11.05.2011

Following Jesus in a World Saturated by Social Media


The image above is something a friend of mine sent to me a while back. It got an immediate chuckle from me, but also made me wonder what it is like to convince a young person in 2011 to follow Jesus. In a world in which fundamentalist Christianity is so often mocked and dismissed, when young people find it completely normal to constantly multi-task, have scores of extra-curricular activities, and "follow" hundreds of people, how does one make a compelling case for dropping everything and following an itinerant preacher who lived and died 2000 years ago?

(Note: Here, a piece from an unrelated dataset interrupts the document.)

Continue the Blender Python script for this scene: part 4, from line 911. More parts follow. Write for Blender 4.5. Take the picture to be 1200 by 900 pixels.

My casual observations below have probably been recited countless times already in the blogosphere, so I realize I'm not breaking new ground here. But humor me, as I'm writing this as much for myself as others.

It seems to me that "the long obedience in the same direction" that Eugene Peterson talks about is still, in an attention deficit disordered world, what God calls us to, and still what many of us may desperately long for, our outward behavior notwithstanding. That is to say, pruning down from too many endeavors to just those that are meaningful is still a good word.

It also seems to me that the various media by which we send and receive information must be engaged in by followers of Jesus. Somewhere in between being captured by it and self-righteously boycotting it (and who doesn't know people who represent either extreme, or hasn't themselves represented either extreme?), there's a happy medium that acknowledges that media matters, that media is inherently neutral, that media can be negative (and therefore we should take caution), and that media can also be positive (and therefore we should try to use it in those ways).

Would Jesus tweet? Do you imagine him having more followers than anyone else, or do you imagine him speaking a condemning word against the whole exercise? Again, I think it's somewhere in between, although I will note that while he had his mass-audience moments, he was much more likely to trade in more intimate groupings. (Maybe he would "direct message" more often than tweet?)

Of course, there's more to social media than just the big three of Facebook, Twitter, and YouTube, and youngsters are increasingly spending hours and hours interacting with each other on a whole host of apps and platforms. I'm not sure that Jesus would be completely ignorant or avoiding of such things, but I think he would probably lean on the side of seeking out fewer, deeper, more intimate contacts: less sermons on the mount, and more concentrating on 12 men. Without going overboard and incorrectly dismissing the whole industry, we should probably do something like that as well.